Written problem: Please output the data below exactly as given, starting at its first line and stopping after the line that contains "PI = math.pi".

Data lines:
===============

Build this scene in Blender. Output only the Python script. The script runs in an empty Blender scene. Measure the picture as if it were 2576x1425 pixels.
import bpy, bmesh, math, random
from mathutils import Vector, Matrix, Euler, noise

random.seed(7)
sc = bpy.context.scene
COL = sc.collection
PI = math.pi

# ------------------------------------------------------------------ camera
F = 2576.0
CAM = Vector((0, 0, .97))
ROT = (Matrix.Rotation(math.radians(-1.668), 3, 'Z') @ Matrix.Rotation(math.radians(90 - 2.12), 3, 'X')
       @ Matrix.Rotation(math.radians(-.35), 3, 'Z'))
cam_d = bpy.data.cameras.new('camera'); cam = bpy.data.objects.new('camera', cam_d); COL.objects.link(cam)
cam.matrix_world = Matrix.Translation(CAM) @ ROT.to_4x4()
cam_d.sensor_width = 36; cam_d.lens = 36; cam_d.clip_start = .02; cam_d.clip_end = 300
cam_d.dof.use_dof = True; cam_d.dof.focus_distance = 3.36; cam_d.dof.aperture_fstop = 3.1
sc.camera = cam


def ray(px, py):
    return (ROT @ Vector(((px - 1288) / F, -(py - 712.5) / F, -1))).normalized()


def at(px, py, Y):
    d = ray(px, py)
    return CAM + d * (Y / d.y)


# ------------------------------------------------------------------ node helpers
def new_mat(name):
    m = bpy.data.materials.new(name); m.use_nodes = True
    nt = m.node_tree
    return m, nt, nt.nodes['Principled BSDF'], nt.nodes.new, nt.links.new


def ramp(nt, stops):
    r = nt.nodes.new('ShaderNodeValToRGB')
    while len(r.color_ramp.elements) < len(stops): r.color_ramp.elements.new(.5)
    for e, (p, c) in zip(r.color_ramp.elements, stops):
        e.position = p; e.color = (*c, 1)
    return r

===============

Solved exercise:
Build this scene in Blender. Output only the Python script. The script runs in an empty Blender scene. Measure the picture as if it were 2576x1425 pixels.
import bpy, bmesh, math, random
from mathutils import Vector, Matrix, Euler, noise

random.seed(7)
sc = bpy.context.scene
COL = sc.collection
PI = math.pi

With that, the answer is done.